De talen van anderen
Maar dan is daar: de literatuur. Die meer dan wat ook ‘de mogelijkheid in zich heeft om de wereld te tonen met haar volledige perspectief van alle wederzijdse invloeden en verbindingen’. Tokarczuk gelooft met een bijna jaloersmakende kracht in de betekenis van literatuur, ‘het bijzondere moment waarop de meest persoonlijke en unieke taal de talen van anderen ontmoet’. Het is de verbeelding die het leven betekenis geeft. Die metaforen opdiept uit de barsten van het alledaagse leven, die wat vreemd is ‘temt’, synchroniciteiten aanwijst en ons gevoelig maakt voor anderen. Daarbij laat ze ons ook nog met gemak verre landen bezoeken, niet gek in een tijd waarin fysiek reizen een ethisch probleem geworden is.
Dat laatste is slechts een van de vele constateringen waarin Tokarczuk haar betrokkenheid bij de literatuur verbindt met die bij de wereld. Wees zorgvuldig met de aarde, met de dieren: die boodschap kiert tussen alle regels door. De rol van de schrijver daarin is bij haar oprecht betekenisvol. Niet omdat een schrijver de grote problemen van onze tijd kan oplossen, maar omdat hij er een stem aan kan geven. Hij is zelfs te beschouwen als een medium: iemand die de verhalen opvangt en doorgeeft; bij uitstek iemand die níét op zichzelf staat maar de ‘flakkerende veelheid’ in zichzelf aanboort.
De literatuur is zo het vlammend, geëngageerd middelpunt van De tedere verteller. Er is een fraai essay over de verjongende kracht van vertalingen (Montaigne lezen is een stuk aantrekkelijker in 20ste-eeuws Pools dan in 16de-eeuws Frans!), een verhaal over literaire helden, een verhandeling over het schrijven zelf en een reeks lezingen uit een collegereeks voor de universiteit van Łódź.
Diepgevoelde empathie
De voorlaatste daarvan is een schitterend stuk over literaire personages. Via de vruchtbaarheid van mythisch denken en de meervoudige persoonlijkheid van ieder mens loodst Tokarczuk de lezer naar een verhaal over haar personage Janina Duszejko, de woedende, activistische vrouw uit Jaag je ploeg over de botten van de doden die ze heeft ‘toegestaan’ op zichzelf te lijken. Ze laat zien hoe dat ‘zichzelf’ uitgroeit tot autonome persoonlijkheid en vanaf het papier naar haar terugkeert.
Bij Tokarczuk is zo’n betoog geen technische exercitie, laat staan ijdel schrijversgemier, het is een demonstratie van een diepgevoeld menselijk en zelfs activistisch grondbeginsel: het belang van empathie (‘gevoeligheid’ of ‘tederheid’: het Poolse czułość houdt beide in, lichten de vertalers toe).

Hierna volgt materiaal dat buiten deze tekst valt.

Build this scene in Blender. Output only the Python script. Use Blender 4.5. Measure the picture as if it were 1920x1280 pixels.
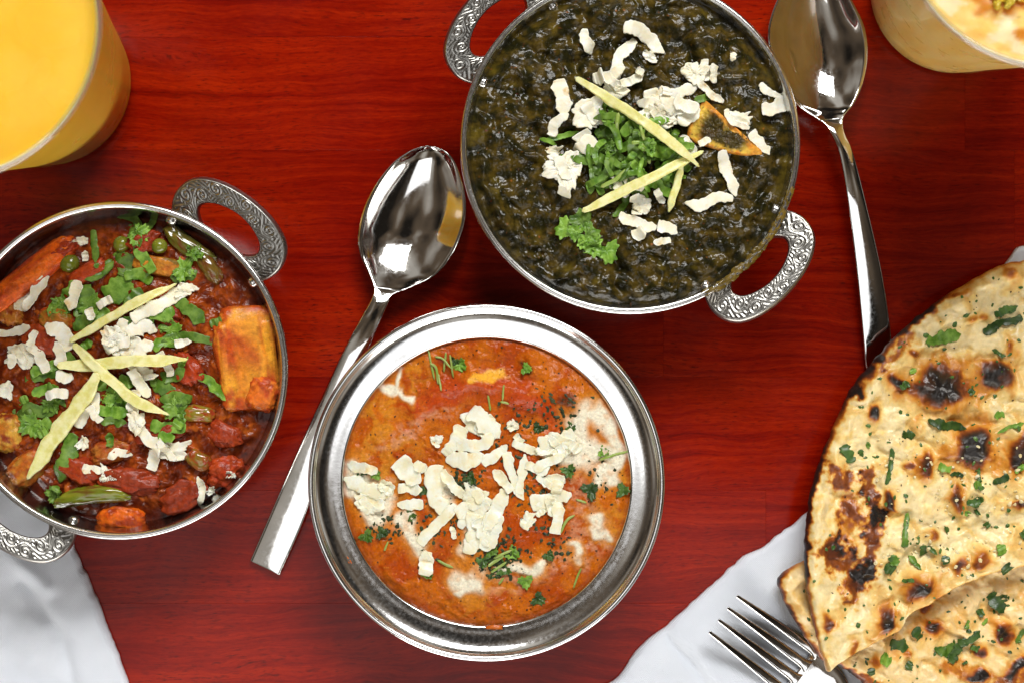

Pas als de schrijver werkelijk iets gaat voelen voor zijn personage, kan dat zich losmaken. Die ‘zachte ‘klik’, het veelzeggende moment waarop er echte empathie ten opzichte van een irreële figuur ontstaat, bevat het hele scheppingsmysterie’. Het lijken grote woorden, maar in de bijna ongenadige stijl van Tokarczuck verdient zo’n zin zijn kracht.
Zeker als je bedenkt dat Janina Duszejko inmiddels een naam is die gebruikt wordt op spandoeken van demonstranten die in haar hun strijdbaarheid herkennen. Een personage dat de overstap maakt naar de echte wereld en daar bezorgd is voor wat we die aandoen: veel betrokkener literatuur kun je niet vinden.
Olga Tokarczuk: De tedere verteller. Uit het Pools vertaald door Charlotte Pothuizen en Dirk Zijlstra. De Geus; 277 pagina’s; € 23,99.